Reproduce exactly the lines from the line with "Recreate this scene" through the line with "def ray(x, y): return", both included, and no other lines.

········

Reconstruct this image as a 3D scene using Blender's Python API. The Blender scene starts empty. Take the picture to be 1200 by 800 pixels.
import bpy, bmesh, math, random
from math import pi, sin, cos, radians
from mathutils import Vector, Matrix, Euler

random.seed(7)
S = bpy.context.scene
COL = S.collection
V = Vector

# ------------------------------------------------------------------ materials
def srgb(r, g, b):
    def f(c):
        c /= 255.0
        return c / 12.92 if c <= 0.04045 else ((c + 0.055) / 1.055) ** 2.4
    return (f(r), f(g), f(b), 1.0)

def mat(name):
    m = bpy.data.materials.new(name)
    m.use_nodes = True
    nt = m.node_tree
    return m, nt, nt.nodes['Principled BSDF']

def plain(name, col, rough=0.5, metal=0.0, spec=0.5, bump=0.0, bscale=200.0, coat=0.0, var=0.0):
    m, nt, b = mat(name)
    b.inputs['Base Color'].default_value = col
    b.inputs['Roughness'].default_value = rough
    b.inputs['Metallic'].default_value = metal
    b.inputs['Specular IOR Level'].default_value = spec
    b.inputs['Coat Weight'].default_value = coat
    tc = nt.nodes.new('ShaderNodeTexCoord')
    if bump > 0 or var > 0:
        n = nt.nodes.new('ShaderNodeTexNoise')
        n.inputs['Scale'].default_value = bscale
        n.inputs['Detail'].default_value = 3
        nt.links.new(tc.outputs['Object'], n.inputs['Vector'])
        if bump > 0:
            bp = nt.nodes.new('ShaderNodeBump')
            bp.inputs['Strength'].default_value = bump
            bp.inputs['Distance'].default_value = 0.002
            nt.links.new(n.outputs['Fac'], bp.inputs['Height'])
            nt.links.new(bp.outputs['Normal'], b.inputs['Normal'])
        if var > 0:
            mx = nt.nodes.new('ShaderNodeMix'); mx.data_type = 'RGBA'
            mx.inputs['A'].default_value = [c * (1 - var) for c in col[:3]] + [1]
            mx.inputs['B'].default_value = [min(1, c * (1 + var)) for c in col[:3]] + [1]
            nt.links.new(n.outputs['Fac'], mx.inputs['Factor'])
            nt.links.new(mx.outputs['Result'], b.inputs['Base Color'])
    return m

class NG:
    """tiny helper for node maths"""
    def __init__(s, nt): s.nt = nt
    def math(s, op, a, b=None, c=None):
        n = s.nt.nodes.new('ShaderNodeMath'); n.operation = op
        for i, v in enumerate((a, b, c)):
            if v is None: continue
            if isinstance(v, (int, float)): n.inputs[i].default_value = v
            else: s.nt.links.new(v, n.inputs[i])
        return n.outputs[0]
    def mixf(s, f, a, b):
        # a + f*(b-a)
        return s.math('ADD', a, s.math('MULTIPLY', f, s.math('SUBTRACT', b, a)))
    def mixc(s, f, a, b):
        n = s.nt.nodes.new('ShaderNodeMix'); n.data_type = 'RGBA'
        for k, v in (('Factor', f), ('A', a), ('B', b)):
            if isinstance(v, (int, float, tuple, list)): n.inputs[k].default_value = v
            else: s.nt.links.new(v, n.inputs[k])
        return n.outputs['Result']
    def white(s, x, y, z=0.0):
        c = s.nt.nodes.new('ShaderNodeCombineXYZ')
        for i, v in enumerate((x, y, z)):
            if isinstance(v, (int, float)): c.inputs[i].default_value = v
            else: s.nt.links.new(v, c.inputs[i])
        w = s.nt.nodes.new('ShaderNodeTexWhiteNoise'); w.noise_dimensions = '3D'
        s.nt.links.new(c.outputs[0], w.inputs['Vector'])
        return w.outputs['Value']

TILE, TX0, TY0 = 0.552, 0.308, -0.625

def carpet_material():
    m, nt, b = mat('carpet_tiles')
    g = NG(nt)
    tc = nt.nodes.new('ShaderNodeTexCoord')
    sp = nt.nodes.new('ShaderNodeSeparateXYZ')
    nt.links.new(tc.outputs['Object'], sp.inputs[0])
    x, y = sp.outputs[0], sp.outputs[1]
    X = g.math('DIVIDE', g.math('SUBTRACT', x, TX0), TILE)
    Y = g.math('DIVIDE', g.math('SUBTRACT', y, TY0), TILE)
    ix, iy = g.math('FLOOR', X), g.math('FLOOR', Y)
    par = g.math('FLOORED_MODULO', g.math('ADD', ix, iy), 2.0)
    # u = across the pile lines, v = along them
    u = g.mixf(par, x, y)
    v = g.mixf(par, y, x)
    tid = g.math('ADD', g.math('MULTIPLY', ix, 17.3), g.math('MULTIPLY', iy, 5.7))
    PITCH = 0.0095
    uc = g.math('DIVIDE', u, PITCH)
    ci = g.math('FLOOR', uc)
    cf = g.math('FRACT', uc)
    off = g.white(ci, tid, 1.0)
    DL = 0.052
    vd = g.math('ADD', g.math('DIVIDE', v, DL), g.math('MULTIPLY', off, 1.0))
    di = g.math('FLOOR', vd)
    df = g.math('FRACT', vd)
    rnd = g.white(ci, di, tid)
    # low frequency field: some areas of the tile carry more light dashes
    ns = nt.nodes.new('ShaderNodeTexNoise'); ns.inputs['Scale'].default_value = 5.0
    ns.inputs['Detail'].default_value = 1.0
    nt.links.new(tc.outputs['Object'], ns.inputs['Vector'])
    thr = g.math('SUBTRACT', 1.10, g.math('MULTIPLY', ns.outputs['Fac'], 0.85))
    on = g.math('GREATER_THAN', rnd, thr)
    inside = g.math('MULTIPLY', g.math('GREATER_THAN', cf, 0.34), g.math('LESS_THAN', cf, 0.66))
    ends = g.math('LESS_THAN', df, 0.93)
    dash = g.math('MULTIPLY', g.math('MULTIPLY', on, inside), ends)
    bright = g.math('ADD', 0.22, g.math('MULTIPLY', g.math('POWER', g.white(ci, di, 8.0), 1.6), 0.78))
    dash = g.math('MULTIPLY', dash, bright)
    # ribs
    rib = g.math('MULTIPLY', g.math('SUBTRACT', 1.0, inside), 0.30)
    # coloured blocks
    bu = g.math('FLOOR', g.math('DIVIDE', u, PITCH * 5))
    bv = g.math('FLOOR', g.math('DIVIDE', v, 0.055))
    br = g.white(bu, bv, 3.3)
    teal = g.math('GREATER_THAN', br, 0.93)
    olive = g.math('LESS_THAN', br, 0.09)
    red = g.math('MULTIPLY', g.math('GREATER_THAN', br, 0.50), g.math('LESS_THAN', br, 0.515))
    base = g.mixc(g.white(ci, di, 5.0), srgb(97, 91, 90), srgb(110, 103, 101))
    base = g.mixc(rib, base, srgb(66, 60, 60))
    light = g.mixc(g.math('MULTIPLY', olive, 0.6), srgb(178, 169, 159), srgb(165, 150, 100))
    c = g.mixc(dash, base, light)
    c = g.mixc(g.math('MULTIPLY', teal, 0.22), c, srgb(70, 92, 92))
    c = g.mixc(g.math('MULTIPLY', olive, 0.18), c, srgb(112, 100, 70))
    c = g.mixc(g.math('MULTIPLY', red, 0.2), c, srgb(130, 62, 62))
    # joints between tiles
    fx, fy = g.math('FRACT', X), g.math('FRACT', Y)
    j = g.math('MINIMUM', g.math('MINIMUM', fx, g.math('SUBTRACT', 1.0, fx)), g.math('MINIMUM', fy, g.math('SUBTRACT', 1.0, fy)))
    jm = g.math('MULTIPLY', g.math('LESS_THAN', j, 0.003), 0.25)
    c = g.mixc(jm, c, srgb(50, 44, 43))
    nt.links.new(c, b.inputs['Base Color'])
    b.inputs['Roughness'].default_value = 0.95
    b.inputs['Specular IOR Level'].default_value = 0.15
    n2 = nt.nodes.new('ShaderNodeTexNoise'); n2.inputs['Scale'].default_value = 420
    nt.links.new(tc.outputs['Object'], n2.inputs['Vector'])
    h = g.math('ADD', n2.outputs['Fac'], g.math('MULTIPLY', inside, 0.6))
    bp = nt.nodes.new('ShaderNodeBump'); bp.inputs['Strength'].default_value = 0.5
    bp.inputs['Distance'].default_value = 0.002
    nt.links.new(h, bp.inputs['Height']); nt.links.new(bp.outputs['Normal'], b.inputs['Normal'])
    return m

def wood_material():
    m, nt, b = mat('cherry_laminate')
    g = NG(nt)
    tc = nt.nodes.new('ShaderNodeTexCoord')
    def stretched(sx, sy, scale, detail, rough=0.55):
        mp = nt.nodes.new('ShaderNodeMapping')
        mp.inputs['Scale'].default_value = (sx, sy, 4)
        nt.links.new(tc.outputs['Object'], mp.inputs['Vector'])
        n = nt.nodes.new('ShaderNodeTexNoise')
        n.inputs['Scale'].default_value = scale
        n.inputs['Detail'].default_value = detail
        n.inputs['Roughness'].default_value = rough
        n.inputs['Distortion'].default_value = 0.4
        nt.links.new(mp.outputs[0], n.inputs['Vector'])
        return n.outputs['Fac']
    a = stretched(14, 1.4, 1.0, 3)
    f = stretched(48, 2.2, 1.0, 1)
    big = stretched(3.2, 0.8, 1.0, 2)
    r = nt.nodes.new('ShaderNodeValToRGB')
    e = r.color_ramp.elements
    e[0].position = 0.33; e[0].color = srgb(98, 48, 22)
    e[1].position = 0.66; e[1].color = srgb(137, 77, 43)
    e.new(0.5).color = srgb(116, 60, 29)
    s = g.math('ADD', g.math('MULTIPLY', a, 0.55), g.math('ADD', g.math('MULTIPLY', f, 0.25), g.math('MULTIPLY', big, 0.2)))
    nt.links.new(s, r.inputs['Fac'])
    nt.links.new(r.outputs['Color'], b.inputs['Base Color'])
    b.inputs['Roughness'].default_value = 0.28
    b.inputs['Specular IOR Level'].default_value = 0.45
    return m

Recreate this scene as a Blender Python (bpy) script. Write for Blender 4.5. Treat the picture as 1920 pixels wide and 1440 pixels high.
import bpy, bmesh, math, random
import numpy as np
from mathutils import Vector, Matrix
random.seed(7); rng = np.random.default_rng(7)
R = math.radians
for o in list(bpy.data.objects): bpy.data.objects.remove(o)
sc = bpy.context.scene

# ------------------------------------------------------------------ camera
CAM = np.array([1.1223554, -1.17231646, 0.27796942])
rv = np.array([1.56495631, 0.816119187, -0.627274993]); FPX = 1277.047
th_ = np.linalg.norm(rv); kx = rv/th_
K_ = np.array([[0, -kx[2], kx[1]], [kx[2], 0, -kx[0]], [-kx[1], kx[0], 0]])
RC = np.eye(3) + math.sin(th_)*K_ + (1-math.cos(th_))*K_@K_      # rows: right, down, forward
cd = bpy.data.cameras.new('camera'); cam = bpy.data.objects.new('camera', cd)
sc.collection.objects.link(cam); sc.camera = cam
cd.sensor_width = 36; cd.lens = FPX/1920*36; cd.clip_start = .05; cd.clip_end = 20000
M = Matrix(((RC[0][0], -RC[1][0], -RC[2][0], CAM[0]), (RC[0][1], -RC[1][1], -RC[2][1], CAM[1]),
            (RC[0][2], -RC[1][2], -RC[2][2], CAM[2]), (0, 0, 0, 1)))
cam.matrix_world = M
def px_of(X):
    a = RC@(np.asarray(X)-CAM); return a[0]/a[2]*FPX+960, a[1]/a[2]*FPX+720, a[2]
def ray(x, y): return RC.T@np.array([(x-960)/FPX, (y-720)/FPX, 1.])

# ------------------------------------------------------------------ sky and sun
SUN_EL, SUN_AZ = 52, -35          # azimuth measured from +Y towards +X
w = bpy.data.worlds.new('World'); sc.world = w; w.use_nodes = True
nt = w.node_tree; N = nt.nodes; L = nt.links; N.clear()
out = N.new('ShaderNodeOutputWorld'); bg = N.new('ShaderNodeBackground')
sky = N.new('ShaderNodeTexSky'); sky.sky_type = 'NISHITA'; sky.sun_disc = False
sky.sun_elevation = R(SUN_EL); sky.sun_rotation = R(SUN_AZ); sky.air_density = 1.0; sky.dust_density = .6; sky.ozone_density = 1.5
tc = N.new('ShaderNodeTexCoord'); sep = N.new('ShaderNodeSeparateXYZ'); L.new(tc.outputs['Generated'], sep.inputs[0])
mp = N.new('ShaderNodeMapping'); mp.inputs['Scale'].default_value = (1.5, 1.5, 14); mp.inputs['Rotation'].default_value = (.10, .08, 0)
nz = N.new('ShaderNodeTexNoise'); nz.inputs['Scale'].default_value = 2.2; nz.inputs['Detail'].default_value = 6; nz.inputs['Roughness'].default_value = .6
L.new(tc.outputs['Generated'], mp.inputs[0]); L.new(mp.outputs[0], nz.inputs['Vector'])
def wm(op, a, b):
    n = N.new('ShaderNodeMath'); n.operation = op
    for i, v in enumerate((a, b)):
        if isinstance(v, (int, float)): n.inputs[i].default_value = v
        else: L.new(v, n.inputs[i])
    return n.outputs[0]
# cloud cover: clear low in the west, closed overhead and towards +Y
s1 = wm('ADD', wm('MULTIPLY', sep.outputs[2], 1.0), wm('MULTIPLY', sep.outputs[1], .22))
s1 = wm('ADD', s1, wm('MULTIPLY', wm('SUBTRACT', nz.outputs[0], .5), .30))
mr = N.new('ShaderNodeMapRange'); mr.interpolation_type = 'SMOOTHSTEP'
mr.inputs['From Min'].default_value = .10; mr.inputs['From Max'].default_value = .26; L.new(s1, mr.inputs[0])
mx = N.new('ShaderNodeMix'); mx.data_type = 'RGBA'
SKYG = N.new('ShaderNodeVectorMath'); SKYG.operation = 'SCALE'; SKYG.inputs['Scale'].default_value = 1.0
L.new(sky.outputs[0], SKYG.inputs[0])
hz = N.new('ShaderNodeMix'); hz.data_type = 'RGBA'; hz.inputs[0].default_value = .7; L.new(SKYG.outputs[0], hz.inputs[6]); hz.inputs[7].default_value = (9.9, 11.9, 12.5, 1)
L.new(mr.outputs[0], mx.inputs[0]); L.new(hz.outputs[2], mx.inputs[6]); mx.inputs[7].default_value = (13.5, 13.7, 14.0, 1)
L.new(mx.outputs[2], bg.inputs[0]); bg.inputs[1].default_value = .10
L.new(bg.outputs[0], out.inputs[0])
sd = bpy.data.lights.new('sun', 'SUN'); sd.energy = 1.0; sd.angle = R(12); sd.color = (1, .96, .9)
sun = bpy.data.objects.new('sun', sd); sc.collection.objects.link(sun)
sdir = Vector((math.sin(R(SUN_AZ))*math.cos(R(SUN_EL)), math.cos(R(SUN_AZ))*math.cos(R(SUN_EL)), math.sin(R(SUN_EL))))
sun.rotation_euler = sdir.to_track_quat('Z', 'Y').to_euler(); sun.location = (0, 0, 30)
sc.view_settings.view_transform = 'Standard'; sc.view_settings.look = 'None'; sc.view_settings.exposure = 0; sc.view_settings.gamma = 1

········

_Solution_
Recreate this scene as a Blender Python (bpy) script. Write for Blender 4.5. Treat the picture as 1920 pixels wide and 1440 pixels high.
import bpy, bmesh, math, random
import numpy as np
from mathutils import Vector, Matrix
random.seed(7); rng = np.random.default_rng(7)
R = math.radians
for o in list(bpy.data.objects): bpy.data.objects.remove(o)
sc = bpy.context.scene

# ------------------------------------------------------------------ camera
CAM = np.array([1.1223554, -1.17231646, 0.27796942])
rv = np.array([1.56495631, 0.816119187, -0.627274993]); FPX = 1277.047
th_ = np.linalg.norm(rv); kx = rv/th_
K_ = np.array([[0, -kx[2], kx[1]], [kx[2], 0, -kx[0]], [-kx[1], kx[0], 0]])
RC = np.eye(3) + math.sin(th_)*K_ + (1-math.cos(th_))*K_@K_      # rows: right, down, forward
cd = bpy.data.cameras.new('camera'); cam = bpy.data.objects.new('camera', cd)
sc.collection.objects.link(cam); sc.camera = cam
cd.sensor_width = 36; cd.lens = FPX/1920*36; cd.clip_start = .05; cd.clip_end = 20000
M = Matrix(((RC[0][0], -RC[1][0], -RC[2][0], CAM[0]), (RC[0][1], -RC[1][1], -RC[2][1], CAM[1]),
            (RC[0][2], -RC[1][2], -RC[2][2], CAM[2]), (0, 0, 0, 1)))
cam.matrix_world = M
def px_of(X):
    a = RC@(np.asarray(X)-CAM); return a[0]/a[2]*FPX+960, a[1]/a[2]*FPX+720, a[2]
def ray(x, y): return RC.T@np.array([(x-960)/FPX, (y-720)/FPX, 1.])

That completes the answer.